Когда на Западе появились мои публикации об этих эпизодах, один американский учёный весьма неуклюже сыронизировал, высказав предположение: а не ловец ли я летающих тарелок? За меня вступился авторитетный германский специалист по России — вступился, напомнив человека, который путает честность с чесночным соусом. Профессор заявил в солидном издании, что я достоверно описал явление, известное как снохачество. К сему он присовокупил мысль, будто я показываю «развитие процесса». В советское-де время колхозные бригадиры, оделявшие вниманием своих снох, якобы получали, выходя на пенсию, право первой ночи: в отношении всех тех девиц, чьи родители и женихи не пользовались влиянием.

Вызывает недоумение, почему мои публикации оказались поняты именно так. Сказители, которых я встречал, не были колхозными бригадирами, и девушки приходили к ним сами. Начиналась трапеза, хозяин любезно потчевал гостью, рассказывал какую-нибудь историю, пел что-либо старинное, затем происходило неспешное, носившее характер обряда, раздевание — и в завершение торжествовала плотская любовь. Девушек вела к сказителям потребность в бесценном опыте или — если понимать глубже — в одухотворении соития. Я касаюсь категории познания, относящейся к тому синтезу чувственного и духовного, который привносил в бытие села устремлённость в космос.

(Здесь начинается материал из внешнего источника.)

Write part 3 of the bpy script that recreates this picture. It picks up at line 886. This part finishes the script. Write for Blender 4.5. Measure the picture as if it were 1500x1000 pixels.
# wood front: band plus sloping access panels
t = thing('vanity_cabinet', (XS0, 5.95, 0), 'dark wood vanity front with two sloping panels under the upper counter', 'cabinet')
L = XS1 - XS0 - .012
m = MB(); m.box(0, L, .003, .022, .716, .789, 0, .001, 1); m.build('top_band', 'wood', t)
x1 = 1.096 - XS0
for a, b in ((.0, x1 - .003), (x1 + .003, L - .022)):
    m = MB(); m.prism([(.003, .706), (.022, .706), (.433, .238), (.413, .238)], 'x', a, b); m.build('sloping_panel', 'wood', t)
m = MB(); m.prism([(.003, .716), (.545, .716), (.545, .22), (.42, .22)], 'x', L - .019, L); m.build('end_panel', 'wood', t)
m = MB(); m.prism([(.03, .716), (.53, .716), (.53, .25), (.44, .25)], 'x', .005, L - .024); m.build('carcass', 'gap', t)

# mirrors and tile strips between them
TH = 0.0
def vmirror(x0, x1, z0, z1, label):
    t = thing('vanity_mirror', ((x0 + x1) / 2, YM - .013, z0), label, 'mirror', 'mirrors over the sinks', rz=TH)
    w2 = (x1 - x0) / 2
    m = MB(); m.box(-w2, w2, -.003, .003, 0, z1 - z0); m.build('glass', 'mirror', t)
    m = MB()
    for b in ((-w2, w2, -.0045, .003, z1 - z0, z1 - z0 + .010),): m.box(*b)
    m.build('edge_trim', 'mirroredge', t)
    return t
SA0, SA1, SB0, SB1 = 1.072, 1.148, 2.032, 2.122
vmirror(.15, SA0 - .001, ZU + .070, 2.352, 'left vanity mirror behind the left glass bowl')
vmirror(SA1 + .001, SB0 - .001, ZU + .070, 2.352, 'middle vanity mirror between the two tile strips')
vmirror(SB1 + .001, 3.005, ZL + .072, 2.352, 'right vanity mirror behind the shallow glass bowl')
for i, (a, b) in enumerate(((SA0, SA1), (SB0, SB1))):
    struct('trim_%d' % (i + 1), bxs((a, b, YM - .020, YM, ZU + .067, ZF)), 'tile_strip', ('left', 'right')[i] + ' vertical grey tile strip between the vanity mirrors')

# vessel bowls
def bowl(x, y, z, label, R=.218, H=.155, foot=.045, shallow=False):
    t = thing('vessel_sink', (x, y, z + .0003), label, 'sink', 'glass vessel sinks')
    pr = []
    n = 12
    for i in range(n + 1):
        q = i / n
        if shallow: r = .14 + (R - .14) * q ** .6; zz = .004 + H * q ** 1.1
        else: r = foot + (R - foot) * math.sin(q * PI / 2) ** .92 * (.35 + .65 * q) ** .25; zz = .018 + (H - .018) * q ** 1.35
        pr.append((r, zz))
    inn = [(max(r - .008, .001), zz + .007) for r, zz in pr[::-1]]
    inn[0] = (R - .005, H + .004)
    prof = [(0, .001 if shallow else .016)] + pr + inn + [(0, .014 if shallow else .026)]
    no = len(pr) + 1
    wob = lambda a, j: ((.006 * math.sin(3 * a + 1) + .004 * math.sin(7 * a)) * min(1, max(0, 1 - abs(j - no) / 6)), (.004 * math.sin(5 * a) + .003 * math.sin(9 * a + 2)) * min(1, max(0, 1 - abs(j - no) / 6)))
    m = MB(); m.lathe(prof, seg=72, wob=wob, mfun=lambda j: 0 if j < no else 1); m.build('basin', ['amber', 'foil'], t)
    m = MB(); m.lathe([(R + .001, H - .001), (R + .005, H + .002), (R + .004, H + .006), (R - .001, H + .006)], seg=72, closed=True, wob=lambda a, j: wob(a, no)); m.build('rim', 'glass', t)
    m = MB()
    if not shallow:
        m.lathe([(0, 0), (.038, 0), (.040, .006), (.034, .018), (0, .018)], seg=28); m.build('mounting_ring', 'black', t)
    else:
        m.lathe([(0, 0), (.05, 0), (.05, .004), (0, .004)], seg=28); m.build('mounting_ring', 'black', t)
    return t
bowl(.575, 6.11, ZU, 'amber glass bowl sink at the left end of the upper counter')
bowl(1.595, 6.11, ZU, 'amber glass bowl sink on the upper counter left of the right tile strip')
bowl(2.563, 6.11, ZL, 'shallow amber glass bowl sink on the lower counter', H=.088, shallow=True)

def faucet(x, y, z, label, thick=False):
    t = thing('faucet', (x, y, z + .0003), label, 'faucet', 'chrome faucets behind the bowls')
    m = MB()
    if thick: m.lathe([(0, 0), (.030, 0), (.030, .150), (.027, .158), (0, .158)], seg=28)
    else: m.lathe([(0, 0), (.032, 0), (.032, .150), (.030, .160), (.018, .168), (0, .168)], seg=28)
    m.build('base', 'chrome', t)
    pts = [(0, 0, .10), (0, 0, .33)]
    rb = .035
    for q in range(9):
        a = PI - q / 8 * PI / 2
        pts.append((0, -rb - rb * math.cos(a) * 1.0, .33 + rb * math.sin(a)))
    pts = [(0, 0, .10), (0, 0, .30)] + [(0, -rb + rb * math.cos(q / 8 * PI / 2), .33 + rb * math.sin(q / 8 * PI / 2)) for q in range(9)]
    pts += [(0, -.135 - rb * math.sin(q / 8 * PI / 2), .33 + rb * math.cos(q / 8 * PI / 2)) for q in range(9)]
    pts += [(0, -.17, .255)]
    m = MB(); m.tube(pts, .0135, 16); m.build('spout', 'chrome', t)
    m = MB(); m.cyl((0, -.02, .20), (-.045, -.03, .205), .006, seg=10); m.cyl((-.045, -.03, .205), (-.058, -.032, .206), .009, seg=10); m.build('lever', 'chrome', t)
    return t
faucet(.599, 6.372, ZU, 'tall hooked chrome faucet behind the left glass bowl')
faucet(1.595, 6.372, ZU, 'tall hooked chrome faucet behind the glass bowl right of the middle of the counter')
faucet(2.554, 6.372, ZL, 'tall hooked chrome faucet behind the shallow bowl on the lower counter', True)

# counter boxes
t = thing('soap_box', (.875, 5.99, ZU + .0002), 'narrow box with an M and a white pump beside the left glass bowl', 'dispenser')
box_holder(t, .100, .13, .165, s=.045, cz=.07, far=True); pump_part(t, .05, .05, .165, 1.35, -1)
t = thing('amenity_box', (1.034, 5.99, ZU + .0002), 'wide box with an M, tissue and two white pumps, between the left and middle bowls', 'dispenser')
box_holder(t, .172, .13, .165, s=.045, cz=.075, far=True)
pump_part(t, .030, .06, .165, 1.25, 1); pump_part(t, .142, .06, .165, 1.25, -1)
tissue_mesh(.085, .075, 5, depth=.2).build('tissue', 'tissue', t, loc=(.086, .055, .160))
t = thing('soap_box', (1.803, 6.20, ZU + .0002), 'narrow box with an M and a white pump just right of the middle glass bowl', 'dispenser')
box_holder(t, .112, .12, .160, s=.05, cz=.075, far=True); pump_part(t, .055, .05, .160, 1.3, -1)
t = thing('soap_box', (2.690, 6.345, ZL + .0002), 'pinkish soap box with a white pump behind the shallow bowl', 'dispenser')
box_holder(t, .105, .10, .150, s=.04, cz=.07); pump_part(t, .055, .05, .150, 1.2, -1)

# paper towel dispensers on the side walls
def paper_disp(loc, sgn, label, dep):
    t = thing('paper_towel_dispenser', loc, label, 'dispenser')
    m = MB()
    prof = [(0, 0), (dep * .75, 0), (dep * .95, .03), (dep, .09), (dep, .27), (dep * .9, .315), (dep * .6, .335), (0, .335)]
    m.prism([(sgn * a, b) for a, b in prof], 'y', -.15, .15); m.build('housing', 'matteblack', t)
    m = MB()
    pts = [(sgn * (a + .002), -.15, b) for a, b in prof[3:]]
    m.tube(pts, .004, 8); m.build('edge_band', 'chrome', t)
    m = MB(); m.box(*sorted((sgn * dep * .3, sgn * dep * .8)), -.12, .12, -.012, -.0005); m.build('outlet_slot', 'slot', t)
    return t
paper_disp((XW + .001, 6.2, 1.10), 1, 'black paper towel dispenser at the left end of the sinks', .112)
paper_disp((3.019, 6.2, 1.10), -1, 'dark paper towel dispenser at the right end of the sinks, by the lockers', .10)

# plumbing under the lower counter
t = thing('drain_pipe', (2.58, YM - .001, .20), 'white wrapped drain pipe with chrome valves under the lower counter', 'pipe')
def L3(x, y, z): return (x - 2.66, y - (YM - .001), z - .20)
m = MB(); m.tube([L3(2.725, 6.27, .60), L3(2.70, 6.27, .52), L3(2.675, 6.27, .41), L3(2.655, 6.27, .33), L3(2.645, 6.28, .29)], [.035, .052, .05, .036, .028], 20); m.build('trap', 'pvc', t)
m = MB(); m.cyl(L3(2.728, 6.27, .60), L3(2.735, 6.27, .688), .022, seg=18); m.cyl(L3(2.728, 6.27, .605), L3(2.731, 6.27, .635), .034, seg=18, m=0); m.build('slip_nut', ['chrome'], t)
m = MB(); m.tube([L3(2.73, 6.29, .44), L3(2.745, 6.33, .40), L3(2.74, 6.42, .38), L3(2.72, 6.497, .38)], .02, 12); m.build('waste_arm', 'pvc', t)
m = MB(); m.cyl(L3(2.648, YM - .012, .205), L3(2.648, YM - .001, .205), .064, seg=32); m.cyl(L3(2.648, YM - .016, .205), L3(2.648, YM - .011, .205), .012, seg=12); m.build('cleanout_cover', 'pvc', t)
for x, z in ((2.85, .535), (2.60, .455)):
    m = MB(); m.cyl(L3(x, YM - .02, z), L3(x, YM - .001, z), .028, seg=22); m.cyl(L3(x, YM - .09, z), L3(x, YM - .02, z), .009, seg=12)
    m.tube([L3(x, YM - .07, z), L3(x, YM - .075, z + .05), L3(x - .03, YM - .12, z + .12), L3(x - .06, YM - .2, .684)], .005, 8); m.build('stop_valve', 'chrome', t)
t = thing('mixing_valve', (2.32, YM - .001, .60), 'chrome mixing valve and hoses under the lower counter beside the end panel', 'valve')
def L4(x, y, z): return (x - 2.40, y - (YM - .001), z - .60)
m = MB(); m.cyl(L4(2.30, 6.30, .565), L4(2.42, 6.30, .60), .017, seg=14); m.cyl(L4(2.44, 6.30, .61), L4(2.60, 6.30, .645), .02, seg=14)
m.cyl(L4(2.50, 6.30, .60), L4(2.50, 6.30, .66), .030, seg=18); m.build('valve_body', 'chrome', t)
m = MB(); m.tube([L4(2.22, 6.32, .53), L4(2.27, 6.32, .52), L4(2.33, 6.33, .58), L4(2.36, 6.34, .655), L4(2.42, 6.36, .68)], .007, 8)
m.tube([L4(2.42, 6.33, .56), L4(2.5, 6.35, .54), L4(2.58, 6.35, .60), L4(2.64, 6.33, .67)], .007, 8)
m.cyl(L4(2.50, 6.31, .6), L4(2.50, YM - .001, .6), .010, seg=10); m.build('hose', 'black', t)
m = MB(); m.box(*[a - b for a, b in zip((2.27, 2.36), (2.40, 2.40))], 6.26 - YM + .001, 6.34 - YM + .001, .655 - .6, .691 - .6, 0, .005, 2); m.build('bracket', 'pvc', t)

Народное миропонимание Приуральской Руси полагает её местом, славным своими исполинами женолюбия и владычицами сладострастья. Бесконечно восхищаясь ими, народ самоутверждается в осознании непреходящей значимости края. Любовные отношения казака, казачки и персиянина в сказе «Лосёвый Чудь» преисполнены того эмоционально-духовного накала, который сопутствует Приуральской Руси в историческом утверждении её индивидуальности, когда то, что присуще России европейской, постепенно и непросто сживается с чертами Востока.

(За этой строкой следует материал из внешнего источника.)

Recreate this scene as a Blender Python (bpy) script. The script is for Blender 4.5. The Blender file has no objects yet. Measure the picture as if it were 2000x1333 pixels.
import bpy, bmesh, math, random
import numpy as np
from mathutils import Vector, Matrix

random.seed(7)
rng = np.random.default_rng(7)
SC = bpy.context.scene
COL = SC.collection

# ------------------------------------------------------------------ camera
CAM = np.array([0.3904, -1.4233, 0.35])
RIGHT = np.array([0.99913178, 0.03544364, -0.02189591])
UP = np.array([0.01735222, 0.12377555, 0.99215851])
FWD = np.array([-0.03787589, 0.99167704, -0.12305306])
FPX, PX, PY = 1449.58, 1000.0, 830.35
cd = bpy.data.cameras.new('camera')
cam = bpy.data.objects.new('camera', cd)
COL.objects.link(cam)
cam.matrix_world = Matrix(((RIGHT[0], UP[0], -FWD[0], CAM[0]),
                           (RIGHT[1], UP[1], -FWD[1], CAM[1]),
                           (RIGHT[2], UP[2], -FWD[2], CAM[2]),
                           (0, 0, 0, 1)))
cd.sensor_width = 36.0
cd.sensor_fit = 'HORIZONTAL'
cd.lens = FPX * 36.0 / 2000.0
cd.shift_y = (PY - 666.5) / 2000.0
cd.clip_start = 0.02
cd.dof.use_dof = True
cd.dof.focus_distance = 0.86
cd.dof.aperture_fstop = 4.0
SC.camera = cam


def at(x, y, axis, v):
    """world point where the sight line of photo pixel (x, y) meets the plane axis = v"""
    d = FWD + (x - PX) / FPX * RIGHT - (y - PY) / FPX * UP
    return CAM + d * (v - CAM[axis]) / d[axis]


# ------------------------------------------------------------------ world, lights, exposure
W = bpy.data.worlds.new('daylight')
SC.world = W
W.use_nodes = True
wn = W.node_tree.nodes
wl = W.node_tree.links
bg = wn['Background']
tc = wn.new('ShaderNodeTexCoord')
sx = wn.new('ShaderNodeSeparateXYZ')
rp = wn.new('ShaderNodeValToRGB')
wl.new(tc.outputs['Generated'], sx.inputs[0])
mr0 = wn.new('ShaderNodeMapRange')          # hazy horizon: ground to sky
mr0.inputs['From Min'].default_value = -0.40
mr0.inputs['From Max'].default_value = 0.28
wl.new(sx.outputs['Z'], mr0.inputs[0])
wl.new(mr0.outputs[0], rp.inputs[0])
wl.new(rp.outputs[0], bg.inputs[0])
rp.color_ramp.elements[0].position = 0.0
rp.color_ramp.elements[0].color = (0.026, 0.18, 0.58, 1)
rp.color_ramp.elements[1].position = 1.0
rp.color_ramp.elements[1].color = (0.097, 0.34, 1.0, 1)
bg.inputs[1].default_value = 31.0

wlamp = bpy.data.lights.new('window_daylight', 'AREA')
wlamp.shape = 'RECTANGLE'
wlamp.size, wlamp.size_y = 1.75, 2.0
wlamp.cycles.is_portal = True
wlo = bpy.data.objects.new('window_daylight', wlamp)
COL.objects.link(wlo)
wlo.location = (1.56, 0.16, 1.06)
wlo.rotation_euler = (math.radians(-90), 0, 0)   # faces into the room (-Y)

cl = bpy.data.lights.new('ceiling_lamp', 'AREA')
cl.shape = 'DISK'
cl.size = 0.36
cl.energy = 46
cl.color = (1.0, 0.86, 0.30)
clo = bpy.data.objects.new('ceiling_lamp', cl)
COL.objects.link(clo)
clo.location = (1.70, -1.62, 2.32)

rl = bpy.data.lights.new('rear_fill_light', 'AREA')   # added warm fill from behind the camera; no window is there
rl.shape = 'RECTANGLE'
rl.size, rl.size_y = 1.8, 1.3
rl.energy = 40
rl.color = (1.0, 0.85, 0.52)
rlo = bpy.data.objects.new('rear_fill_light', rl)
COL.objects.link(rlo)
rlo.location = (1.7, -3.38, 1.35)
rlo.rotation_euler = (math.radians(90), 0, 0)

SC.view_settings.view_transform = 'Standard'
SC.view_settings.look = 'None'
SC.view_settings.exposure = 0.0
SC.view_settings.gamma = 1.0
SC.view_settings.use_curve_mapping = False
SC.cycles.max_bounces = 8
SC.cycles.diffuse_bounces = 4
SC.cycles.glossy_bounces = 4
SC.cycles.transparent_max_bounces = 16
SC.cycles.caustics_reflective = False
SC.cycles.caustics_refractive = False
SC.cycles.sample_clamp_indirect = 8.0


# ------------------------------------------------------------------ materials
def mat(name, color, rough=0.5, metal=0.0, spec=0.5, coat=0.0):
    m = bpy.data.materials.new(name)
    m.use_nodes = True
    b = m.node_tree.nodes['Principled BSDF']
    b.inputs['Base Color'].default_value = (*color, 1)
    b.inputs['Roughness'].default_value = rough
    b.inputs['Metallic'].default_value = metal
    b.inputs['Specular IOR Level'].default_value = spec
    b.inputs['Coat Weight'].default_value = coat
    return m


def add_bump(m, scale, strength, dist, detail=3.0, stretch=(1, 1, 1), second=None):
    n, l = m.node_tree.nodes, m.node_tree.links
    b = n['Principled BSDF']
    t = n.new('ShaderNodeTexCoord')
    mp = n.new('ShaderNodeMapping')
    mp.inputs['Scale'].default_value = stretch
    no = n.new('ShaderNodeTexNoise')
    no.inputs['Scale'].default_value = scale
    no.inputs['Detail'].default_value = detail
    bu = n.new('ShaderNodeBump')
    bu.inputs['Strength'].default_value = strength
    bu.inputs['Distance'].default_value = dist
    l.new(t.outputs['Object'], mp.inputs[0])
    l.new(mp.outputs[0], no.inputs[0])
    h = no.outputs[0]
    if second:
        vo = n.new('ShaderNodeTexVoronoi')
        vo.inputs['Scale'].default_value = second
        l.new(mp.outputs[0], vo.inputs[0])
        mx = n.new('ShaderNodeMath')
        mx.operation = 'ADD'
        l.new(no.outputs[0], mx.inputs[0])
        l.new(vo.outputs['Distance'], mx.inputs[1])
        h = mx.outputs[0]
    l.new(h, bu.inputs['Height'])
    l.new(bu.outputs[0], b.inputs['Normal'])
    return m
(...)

Поглощая влияние Востока, русское Приуралье охотно признаёт его оплодотворяющую силу. Но мужественное начало, воплощённое в казачестве, само хочет властвовать этой силой и сохранить самобытность.

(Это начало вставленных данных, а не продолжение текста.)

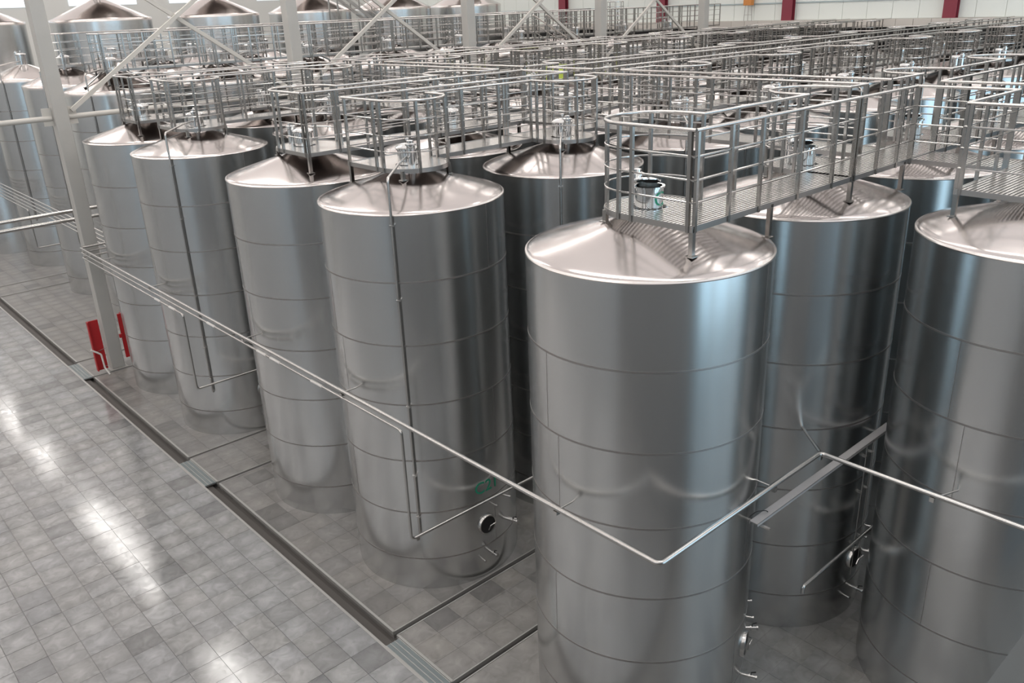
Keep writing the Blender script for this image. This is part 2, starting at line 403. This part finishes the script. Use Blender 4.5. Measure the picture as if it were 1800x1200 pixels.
# shared small fittings (origin on the tank axis at deck level or on the shell)
HN = lathe('hatch_neck', 'chrome', [(.16, -.22), (.16, .22), (.178, .225), (.178, .245), (.150, .245), (.146, .10)], 32)
HB = lathe('hatch_bore', 'black', [(.15, .12), (.01, .12)], 32, cap1=True)
LIDC = lathe('hatch_lid', 'chrome', [(.185, .245), (.19, .262), (.15, .295), (.08, .315), (.02, .32)], 32, cap1=True)
bm = bmesh.new(); b_lathe(bm, [(.01, .034), (.09, .030), (.15, .018), (.182, 0), (.18, -.012), (.09, .012), (.01, .018)], 28)
LIDO = fin(bm, 'hatch_lid', 'chrome')
VENT = lathe('vent_pipe', 'chrome', [(.065, -.2), (.065, .36), (.085, .365), (.085, .385), (.05, .40), (.05, .43), (.02, .44)], 20, cap1=True)
KNOB = lathe('lid_knob', 'chrome', [(.012, 0), (.012, .035), (.03, .045), (.03, .07), (.01, .08)], 12, cap1=True)
COLLAR = lathe('hatch_collar', 'black', [(.165, .004), (.205, .004), (.205, -.01), (.165, -.01)], 28)
def riser_mesh(s):
    ph = R_(137)*-1 if s < 0 else R_(137)
    c, q = math.cos(ph), math.sin(ph)
    pts = [(.17*c, .17*q, 6.93), (.60*c, .60*q, 6.93), (1.475*c, 1.475*q, 6.86), (1.475*c, 1.475*q, 1.12), (1.40*c, 1.40*q, 1.10)]
    return tube('cleaning_pipe', 'pipe_steel', fillet(pts, .06), .021, 8)
RIS = {s: riser_mesh(s) for s in (-1, 1)}
CLAMP = box('pipe_clamp', 'pipe_steel', -.06, .03, -.035, .035, -.008, .008)
# manway and taps
def radial(prof_pts, m, name, n=24):
    """lathe about the local +X axis (pointing out of the shell)"""
    bm = bmesh.new(); b_lathe(bm, prof_pts, n, cap1=False)
    bmesh.ops.rotate(bm, verts=bm.verts[:], cent=(0, 0, 0), matrix=Matrix.Rotation(R_(90), 3, 'Y'))
    return fin(bm, name, m)
MW_RING = radial([(.15, -.06), (.15, .035), (.175, .04), (.18, .03), (.18, -.06)], 'polished', 'manway_ring', 32)
MW_HOLE = radial([(.152, .022), (.001, .022)], 'black', 'manway_opening', 32)
MW_ARM = tube('manway_arm', 'polished', fillet([(.04, .17, -.02), (.10, .12, .02), (.075, .02, -.01), (.07, -.02, -.08)], .05), .010, 6)
TAP_B = radial([(.024, -.06), (.024, .10), (.036, .10), (.036, .12), (.022, .12), (.022, .19), (.034, .19), (.034, .21), (.001, .21)], 'polished', 'tap_body', 12)
TAP_H = bar('tap_handle', 'black', [(.13, 0, .02), (.13, 0, .06), (.19, 0, .085)], .014, .01)
STUB = radial([(.014, -.04), (.014, .08), (.024, .08), (.024, .095), (.001, .095)], 'polished', 'sample_stub', 10)
DZ = 6.80
def build_tank(K, x, y, s, label, group, lod=0, deck=DZ, opened=False, pipe=True, fittings=True, turn=0):
    t = tag(empty('steel_tank', (x, y, 0)), label, 'tank', group)
    zr = K['zrim']
    if lod == 0:
        put('base_skirt', K['skirt'], t)
        for me in K['course']: put('shell_course', me, t)
        for z in K['zs']: put('weld_seam', K['seam'], t, (0, 0, z))
        for i, me in enumerate(K['vseam']): put('plate_seam', me, t, (0, 0, 0), (0, 0, R_((-83, 172, -79, 176, 168, -77, 174)[i])))
        put('cone_roof', K['cone'], t, (0, 0, zr))
    else:
        put('shell', K['shell'], t); put('cone_roof', K['cone_lo'], t, (0, 0, zr))
    put('rim_bead', K['bead'], t, (0, 0, zr))
    h = put('hatch_neck', HN, t, (0, 0, deck))
    if opened:
        put('hatch_bore', HB, h)
        put('hatch_lid', LIDO, h, (-.02, .05, .29), (R_(-14), R_(14), 0))
    else:
        l = put('hatch_lid', LIDC, h); put('lid_knob', KNOB, l, (0, 0, .315))
    put('vent_pipe', VENT, t, (-.10 if not opened else .12, (-.22 if s < 0 else .24) if not opened else .28, deck-.05))
    if pipe:
        p = put('cleaning_pipe', RIS[s if K is KA else -1], t, (0, 0, zr-6.33 if K is KB else 0))
        if lod == 0:
            a = R_(137)*(s if K is KA else -1)
            for z in (6.2, 5.1, 3.40, 2.2, 1.45): put('pipe_clamp', CLAMP, p, (1.475*math.cos(a), 1.475*math.sin(a), z), (0, 0, a))
    if fittings and lod == 0:
        def on(phi, z, rr=1.43):
            phi += turn
            return (rr*math.cos(R_(phi)), rr*math.sin(R_(phi)), z), (0, 0, R_(phi))
        m = put('manway_ring', MW_RING, t, *on(-91, 1.0)); put('manway_opening', MW_HOLE, m); put('manway_arm', MW_ARM, m)
        for phi, z in ((-70, .82), (-90, .46)):
            b = put('tap', TAP_B, t, *on(phi, z)); put('tap_handle', TAP_H, b)
        for phi, z in ((-70, 1.28), (-84, 1.30), (-96, .36), (-62, .70)): put('sample_stub', STUB, t, *on(phi, z))
    return t

GA = 'steel tanks of the near hall'
XS = [7.53+3.35*k for k in range(10)]
FILES = [  # y, s, rows, name, grated decks
    (2.87, -1, range(1, 3), 'in the rightmost file', True),
    (6.05, 1, range(0, 5), 'behind the big foreground tank', True),
    (10.72, -1, range(0, 9), 'in the C21 file', False),
    (13.90, 1, range(0, 10), 'in the file left of C21', False),
    (18.57, -1, range(0, 10), 'in the fourth file from the right', False),
    (21.75, 1, range(0, 10), 'in the file beside the pale columns', False)]
FRONT = {1: 'largest foreground steel tank, open lidded hatch, pipe bend across its shell', 2: 'steel tank marked C21 in green, with a round black manway',
         3: 'steel tank standing just left of the C21 tank, front row', 4: 'front row steel tank with a long thin standpipe, second from the pale column',
         5: 'front row steel tank beside the pale column with red guards'}
for fi, (y, s, rows, nm, gr) in enumerate(FILES):
    for k in rows:
        if k == 0: lab = FRONT[fi]
        elif fi == 0 and k == 1: lab = 'dark steel tank cut by the right picture edge, under grated walkway'
        else: lab = 'brushed steel tank, %s row back, %s' % (ORD[k], nm)
        build_tank(KA, XS[k], y, s, lab, GA, lod=0 if k < 3 else 1, opened=(fi in (0, 1)), pipe=(k < 6 and s < 0), fittings=(k < 2), turn=24 if (fi == 1 and k == 0) else 0)
GB = 'steel tanks of the hall beyond the columns'
for ri, (y, s, kk) in enumerate(((27.70, 1, 9), (32.25, -1, 8), (37.6, 1, 4))):
    for k in range(kk):
        build_tank(KB, 8.95+3.35*k, y, s, 'steel tank with banded rim beyond the columns, %s row, %s from left' % (['near', 'middle', 'rear'][ri], ['first', 'second', 'third', 'fourth', 'fifth', 'sixth', 'seventh', 'eighth', 'ninth'][k]),
                   GB, lod=0 if k == 0 else 1, deck=7.68, fittings=False)
for k in range(6):
    build_tank(KC, 8.3+5.25*k, 42.0, 1, 'tallest broad steel tank at the back left, %s from left' % ['first', 'second', 'third', 'fourth', 'fifth', 'sixth'][k], 'tall tanks at the back', lod=1, deck=10.05, pipe=False, fittings=False)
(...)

Востоку, чьим представителем выступает персиянин, Приуральская Русь желанна, как бывает желанна многообещающая, с несравненными прелестями, любовница («коса толстая, талия тонкая и большой, очень белый зад. Тугой, крепкий, очень хороший»). Престарелый любовник, казалось бы, преуспевает — но высочайше-упорна ревность мужественного начала. В конце концов оно достигает вожделенной мощи женолюбия. И выживает — гонимое! действует — влекущее!

В сказе «Птица Уксюр» исполинское женолюбие не ведает недоступных пространств, «освоив» заокеанскую Бразилию. Владычица сладострастья — посланница бразильской императрицы — деятельно участвует в сбережении самобытного Приуралья.

По-детски непосредственно открываясь экзотике, народное сознание ждёт помощи отовсюду, ибо убеждено, что везде есть героические женолюбы и самозабвенные прелестницы. Их желание защитить естественность и значимость соития как исключительное достояние Приуральской Руси кажется само собой разумеющимся.

Аравийские жемчуга и африканские страсти переполняют истории о Степовом Гулеване и Форсистой Полиньке. Если в «Птице Уксюр» на помощь Приуралью приходит мировая женственность, то теперь Приуральская Русь осознаёт собственную, самодовлеющую волю к спасению, перед которой вынуждена приклониться высшая власть — Сталин и Хрущёв. Не постигший же сути местных поверий, глухой к евразийской ментальности Николай Бухарин кончает жизнь в подвале палача.

Приуральская Русь обличает в Бухарине пренебрежительное легкомыслие, которое выказывают советские либералы к источнику народных идеалов, к вере в исключительность своего края. В Бухарине воплощена та извращённая женственность, что жаждет овладеть женственным же началом, заменив собой доминанту мужественного женолюбия. Неприятие духа евразийства привело Бухарина к тому, что он так и не понял причин кары. Глухота к духовным «табу» выглядит в представлениях народа кощунственной попыткой низвести таинство на уровень скотоложества.

Не менее непримиримо изобличается и измена носителю спасающей силы — трансастральному исполину женолюбия — Степовому Гулевану, измена, на какую толкнул низы населения соблазн коммунистического рая. В наказание виновные лишаются радости совокупления, меж тем как соблазнившая их советская власть заискивает перед мужественной мощью исполина и упивается сладостью его достоинств.

Обманувшиеся приходят к осознанию своего преступления. При этом вера в исключительность края вновь торжествует. Гулеван удостаивает избранниц непреходящей негой соития, оберегает его прелесть от опошления, печётся о сохранении неповторимого Приуралья. Недаром здесь поселяется бесподобно очаровательная игрунья Полинька, особенно благоволящая к местному юношеству...

Память и всё духовное бытие народа окрашивает поразительный оптимизм, отчего поэзия совокупления, соединяя земное и космическое, делает Приуральскую Русь местом, волшебно притягательным для всего мира.